European and International Unions call for debt relief for Greece


Commenting on the Greek referendum and its aftermath, European Trade Union Confederation (ETUC) General Secretary Bernadette Ségol said “Greek people have voted against unemployment, poverty and austerity policies that have made its debt unsustainable. People must not be penalised for the way they voted.”

"EU leaders have an historic responsibility to find a sensible compromise. The decision should not be a technical one or left to the ECB, it must be a political decision.”

"We are at a turning point in EU history. The EU should think hard and long before pushing Greece out of the Eurozone. Now is the moment to show what it means to have a European Union.”
"Austerity and cuts have seriously destabilised Greek society and pushed well over one in three people below the poverty line."

The ITUC called on the creditor institutions– International Monetary Fund, European Central Bank, European Commission – to unblock support for the Greek banking system, carry out disbursements on previously agreed loans and engage in serious negotiations with the government for reducing Greece’s unsustainable debt burden. 

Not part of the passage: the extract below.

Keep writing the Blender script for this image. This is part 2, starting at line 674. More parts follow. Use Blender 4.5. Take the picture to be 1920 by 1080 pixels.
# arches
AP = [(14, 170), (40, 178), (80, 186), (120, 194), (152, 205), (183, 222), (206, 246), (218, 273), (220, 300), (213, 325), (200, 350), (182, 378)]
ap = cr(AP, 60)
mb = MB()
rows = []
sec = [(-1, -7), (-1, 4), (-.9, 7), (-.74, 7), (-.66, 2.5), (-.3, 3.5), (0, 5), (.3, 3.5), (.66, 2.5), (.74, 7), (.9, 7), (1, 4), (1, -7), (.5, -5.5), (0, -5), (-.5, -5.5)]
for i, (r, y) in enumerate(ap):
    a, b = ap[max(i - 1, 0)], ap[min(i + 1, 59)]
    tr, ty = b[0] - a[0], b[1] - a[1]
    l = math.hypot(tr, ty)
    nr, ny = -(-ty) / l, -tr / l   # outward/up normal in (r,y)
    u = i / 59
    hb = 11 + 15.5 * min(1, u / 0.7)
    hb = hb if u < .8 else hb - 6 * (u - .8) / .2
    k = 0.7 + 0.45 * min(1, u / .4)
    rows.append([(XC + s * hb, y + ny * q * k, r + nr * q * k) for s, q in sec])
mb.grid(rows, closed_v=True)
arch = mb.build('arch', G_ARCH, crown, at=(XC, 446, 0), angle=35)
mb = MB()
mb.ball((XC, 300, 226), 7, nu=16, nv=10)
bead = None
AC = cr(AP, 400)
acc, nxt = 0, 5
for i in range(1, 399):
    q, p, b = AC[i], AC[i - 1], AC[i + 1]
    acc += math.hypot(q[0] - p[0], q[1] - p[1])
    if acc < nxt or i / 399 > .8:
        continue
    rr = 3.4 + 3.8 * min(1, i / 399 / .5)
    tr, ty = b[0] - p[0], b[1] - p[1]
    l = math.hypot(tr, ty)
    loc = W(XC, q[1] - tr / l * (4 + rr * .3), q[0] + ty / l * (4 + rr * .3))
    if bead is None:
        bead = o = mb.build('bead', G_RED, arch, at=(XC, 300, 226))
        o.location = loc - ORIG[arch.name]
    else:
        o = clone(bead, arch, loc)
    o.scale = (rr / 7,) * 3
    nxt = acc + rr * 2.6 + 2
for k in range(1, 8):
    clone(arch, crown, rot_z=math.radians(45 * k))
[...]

ITUC General Secretary Sharan Burrow stated: “The Greek people have clearly understood something that the creditor institutions apparently have not: that intensifying the Troika-imposed austerity policies of the past five years will only prolong the depression. The institutions must end their demands for further cuts in pensions and public services and continued destruction of labour market institutions in return for payments on loans they already approved. Instead, they should support a pro-growth investment and jobs programme in Greece.”

She added: “The IMF’s debt sustainability analysis published last Thursday reiterates what many organisations both in Greece and elsewhere have been saying for years, which is that Greece requires substantial debt relief if the economy is to have any chance of making a sustainable recovery.”